In the next room, two other students gently rattled presents under a Christmas tree. Frank had bought each child a gift.
"Is that mine?" 6-year-old Jacob Ramirez asked. "Where's mine?" replied 3-year-old MacKenzie Holderbein.
A few miles away in Natomas, Melissa Woodworth predicted she could hold on about three more months unless things improve. Just two students remain at Busy Bee's Day Care, which she opened five years ago – making her a veteran in the once-burgeoning new community.
"I lost two families that got laid off," Woodworth said. "Then I lost two more because the mom's home got foreclosed and they had to leave town."
As nearby day care centers fold, Woodworth worries not just about herself but about how many experienced providers will be left standing when the economy improves.
The California Child Care Resource & Referral Network estimates that Sacramento County is down to roughly one child care slot for every three children of working parents.
It could take a while to bolster those ranks. To obtain a license, owners of new child care centers and family care homes must attend an orientation, become familiar with state regulations and pass a home inspection.

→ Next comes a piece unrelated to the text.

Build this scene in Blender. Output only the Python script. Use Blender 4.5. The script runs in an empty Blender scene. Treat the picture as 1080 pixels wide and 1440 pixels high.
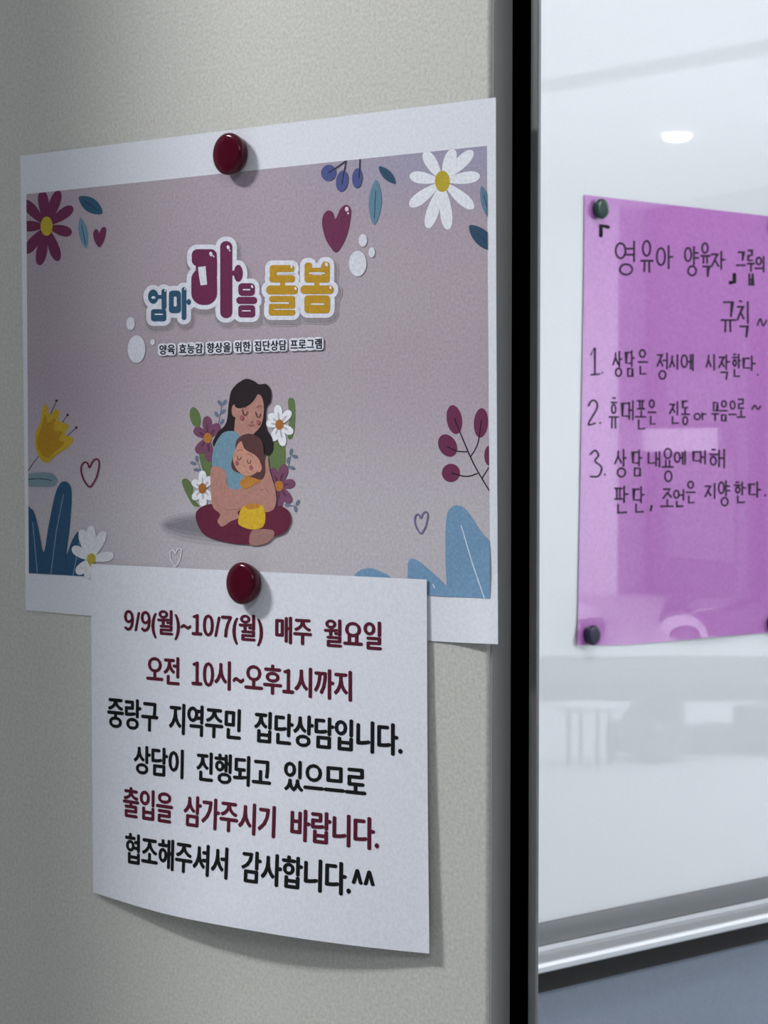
import bpy, bmesh, math, random
from mathutils import Vector, Matrix
from mathutils.geometry import tessellate_polygon
R_ = random.Random(7)
C = bpy.context.scene.collection
sc = bpy.context.scene

# ------------------------------------------------------------------ camera
F = 3660.0                        # focal length in pixels of the 1080x1440 frame
D = 0.771                         # distance from the door plane (y = 0)
H = 1.30                          # eye height
YAW, PITCH, ROLL = math.radians(43.6), math.atan(92.0 / F), 0.0016
fwd0 = Vector((-math.sin(YAW), math.cos(YAW), 0))
rgt0 = Vector((math.cos(YAW), math.sin(YAW), 0))
fwd = (fwd0 * math.cos(PITCH) - Vector((0, 0, 1)) * math.sin(PITCH)).normalized()
up0 = rgt0.cross(fwd).normalized()
RGT = rgt0 * math.cos(ROLL) + up0 * math.sin(ROLL)
UP = up0 * math.cos(ROLL) - rgt0 * math.sin(ROLL)
EYE = Vector((0, -D, H))
cam = bpy.data.cameras.new('camera')
cam.sensor_fit = 'VERTICAL'; cam.sensor_height = 24; cam.lens = F / 1440 * 24
cam.clip_start = 0.05; cam.clip_end = 200
cam.dof.use_dof = True; cam.dof.focus_distance = 1.09; cam.dof.aperture_fstop = 38
co = bpy.data.objects.new('camera', cam); C.objects.link(co)
m = Matrix((RGT, UP, -fwd)).transposed().to_4x4(); m.translation = EYE
co.matrix_world = m
sc.camera = co

# ------------------------------------------------------------------ world, exposure, lights
w = bpy.data.worlds.new('world'); sc.world = w; w.use_nodes = True
w.node_tree.nodes['Background'].inputs[0].default_value = (0.80, 0.88, 1.0, 1)
w.node_tree.nodes['Background'].inputs[1].default_value = 0.35
sc.view_settings.view_transform = 'Standard'; sc.view_settings.look = 'None'
sc.view_settings.exposure = 0.0; sc.view_settings.gamma = 1.0
sc.view_settings.use_curve_mapping = False

def area(name, loc, target, size, power, col=(1, 1, 1), sizey=None):
    l = bpy.data.lights.new(name, 'AREA'); l.energy = power; l.color = col
    l.shape = 'RECTANGLE' if sizey else 'SQUARE'; l.size = size
    if sizey: l.size_y = sizey
    o = bpy.data.objects.new(name, l); C.objects.link(o); o.location = loc
    d = Vector(target) - Vector(loc)
    if sizey:
        zz = -d.normalized(); xx = Vector((1, 0, 0)); xx = (xx - zz * xx.dot(zz)).normalized(); yy = zz.cross(xx)
        o.rotation_euler = Matrix((xx, yy, zz)).transposed().to_euler()
    else: o.rotation_euler = d.to_track_quat('-Z', 'Y').to_euler()
    return o
area('door_key_light', (-1.72, -0.95, 2.45), (-0.75, 0, 1.2), 0.55, 33.5, (0.985, 0.99, 1.0), 0.14)
area('lobby_fill_light', (0.45, -1.35, 2.45), (-0.6, 0, 1.3), 0.9, 10.4, (0.97, 0.975, 0.98))
area('board_light', (1.3, 2.7, 2.46), (-1.5, 2.0, 1.2), 0.22, 30, (1.0, 0.99, 0.99))
area('board_light', (0.15, 2.2, 2.46), (-1.5, 1.8, 1.2), 0.22, 8, (1.0, 0.99, 0.99))
area('board_light', (-0.72, 0.85, 2.46), (-1.5, 0.95, 1.4), 0.25, 7.5, (1.0, 0.99, 0.99))  # extra lamp, added to brighten the upper left of the board
area('hall_light', (1.2, 8.0, 3.36), (1.2, 8.0, 0), 2.5, 110, (0.98, 0.98, 1.0))
area('hall_light', (11.5, 7.0, 3.36), (11.5, 7.0, 0), 3.0, 300, (0.98, 0.98, 1.0))
area('hall_light', (3.2, 15.5, 3.36), (3.2, 15.5, 0), 3.0, 740, (0.98, 0.98, 1.0))
area('hall_light', (13.0, 13.5, 3.36), (13.0, 13.5, 0), 1.6, 190, (0.98, 0.98, 1.0))

# ------------------------------------------------------------------ helpers
def lin(c):
    c /= 255.0
    return c / 12.92 if c <= 0.04045 else ((c + 0.055) / 1.055) ** 2.4
def srgb(r, g, b, k=1.0): return (min(.95, lin(r) * k), min(.95, lin(g) * k), min(.95, lin(b) * k), 1)
def mat(name, col, rough=0.6, metal=0.0, spec=0.4, coat=0.0):
    m = bpy.data.materials.new(name); m.use_nodes = True
    b = m.node_tree.nodes['Principled BSDF']
    b.inputs['Base Color'].default_value = col if len(col) == 4 else (*col, 1)
    b.inputs['Roughness'].default_value = rough; b.inputs['Metallic'].default_value = metal
    b.inputs['Specular IOR Level'].default_value = spec; b.inputs['Coat Weight'].default_value = coat
    return m
def grain(m, scale, amt, bump=0.0, dist=0.0005):
    """fine colour grain and optional relief from a noise texture"""
    nt = m.node_tree; b = nt.nodes['Principled BSDF']
    tc = nt.nodes.new('ShaderNodeTexCoord'); n = nt.nodes.new('ShaderNodeTexNoise')
    n.inputs['Scale'].default_value = scale; n.inputs['Detail'].default_value = 3
    nt.links.new(tc.outputs['Object'], n.inputs['Vector'])
    mr = nt.nodes.new('ShaderNodeMapRange')
    mr.inputs['From Min'].default_value = 0.3; mr.inputs['From Max'].default_value = 0.7
    mr.inputs['To Min'].default_value = 1 - amt; mr.inputs['To Max'].default_value = 1 + amt
    nt.links.new(n.outputs['Fac'], mr.inputs['Value'])
    vm = nt.nodes.new('ShaderNodeVectorMath'); vm.operation = 'SCALE'
    src = b.inputs['Base Color']
    if src.links: nt.links.new(src.links[0].from_socket, vm.inputs[0])
    else: vm.inputs[0].default_value = src.default_value[:3]
    nt.links.new(mr.outputs['Result'], vm.inputs['Scale']); nt.links.new(vm.outputs[0], src)
    if bump:
        bp = nt.nodes.new('ShaderNodeBump'); bp.inputs['Strength'].default_value = bump
        bp.inputs['Distance'].default_value = dist
        nt.links.new(n.outputs['Fac'], bp.inputs['Height']); nt.links.new(bp.outputs['Normal'], b.inputs['Normal'])
    return m
INK = {}
KI = 1.25
def ink(r, g, b, k=None):
    """printed ink: colour as measured on the sheet, divided by the light that falls there"""
    key = (r, g, b, k)
    if key not in INK:
        y = .3 * r + .55 * g + .15 * b
        if k is None and min(r, g, b) > 195: k = 1.20
        q = .86
        INK[key] = grain(mat('ink_%d_%d_%d' % (r, g, b), srgb(y + (r - y) * q, y + (g - y) * q, y + (b - y) * q, k or KI), 0.75, 0, 0.2), 800, 0.11)
    return INK[key]

def obj(name, verts, faces, material, parent=None, smooth=False, link=True):
    me = bpy.data.meshes.new(name)
    off = parent['_o'] if parent is not None and '_o' in parent else (0, 0, 0)
    off = Vector(off)
    me.from_pydata([Vector(v) - off for v in verts], [], faces); me.validate(); me.update()
    for mm in (material if isinstance(material, (list, tuple)) else [material]): me.materials.append(mm)
    if smooth:
        for p in me.polygons: p.use_smooth = True
    o = bpy.data.objects.new(name, me); C.objects.link(o)
    if parent is not None:
        o.parent = parent; o['_o'] = tuple(off)
    return o
def thing(name, label, cat, loc, group=None):
    o = bpy.data.objects.new(name, None); C.objects.link(o); o.empty_display_size = 0.02
    o.location = loc; o['_o'] = tuple(loc); o['label'] = label; o['category'] = cat
    if group: o['group'] = group
    return o
def tag(o, label, cat, group=None):
    o['label'] = label; o['category'] = cat
    if group: o['group'] = group
    return o
def struct(o): o['kind'] = 'structure'; return o

class MB:
    def __init__(s): s.v = []; s.f = []
    def add(s, v, f):
        n = len(s.v); s.v += [Vector(p) for p in v]; s.f += [tuple(i + n for i in q) for q in f]
    def box(s, x0, x1, y0, y1, z0, z1, bev=0.0, seg=2):
        bm = bmesh.new(); bmesh.ops.create_cube(bm, size=1)
        for v in bm.verts:
            v.co = ((x0 + x1) / 2 + v.co.x * (x1 - x0), (y0 + y1) / 2 + v.co.y * (y1 - y0), (z0 + z1) / 2 + v.co.z * (z1 - z0))
        if bev: bmesh.ops.bevel(bm, geom=list(bm.edges), offset=bev, segments=seg, affect='EDGES', profile=0.5)
        bm.verts.index_update()
        s.add([v.co.copy() for v in bm.verts], [[v.index for v in f.verts] for f in bm.faces]); bm.free()
        return s
    def lathe(s, prof, origin, axis, n=40):
        a = Vector(axis).normalized(); t = a.orthogonal().normalized(); b = a.cross(t)
        o = Vector(origin); vs = []; fs = []
        for (r, h) in prof:
            for k in range(n):
                th = 2 * math.pi * k / n
                vs.append(o + a * h + (t * math.cos(th) + b * math.sin(th)) * r)
        for i in range(len(prof) - 1):
            for k in range(n):
                k2 = (k + 1) % n
                fs.append((i * n + k, i * n + k2, (i + 1) * n + k2, (i + 1) * n + k))
        fs.append(tuple(range(n))[::-1]); fs.append(tuple(range((len(prof) - 1) * n, len(prof) * n)))
        s.add(vs, fs); return s
    def tube(s, pts, r, n=10):
        for a, b in zip(pts[:-1], pts[1:]):
            a = Vector(a); b = Vector(b); s.lathe([(r, 0), (r, (b - a).length)], a, b - a, n)
        return s
    def obj(s, name, material, parent=None, smooth=False):
        o = obj(name, s.v, s.f, material, parent, smooth)
        if smooth:
            bm = bmesh.new(); bm.from_mesh(o.data)
            for e in bm.edges:
                if len(e.link_faces) == 2 and e.calc_face_angle(0) > 0.7: e.smooth = False
            bm.to_mesh(o.data); bm.free()
        return o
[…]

Those who have closed their centers can maintain their licenses by paying an annual fee – from $60 for a small care home up to $2,000 for a large center.
In one encouraging sign, the number of active licenses has not dropped significantly, county figures show. But Sneeringer, the Child Action official, said many providers with active licenses are not actually providing care.
To open again, county officials said, even veterans have to prove they still meet health and safety requirements.
"Day cares," Woodworth said, "are dropping like flies."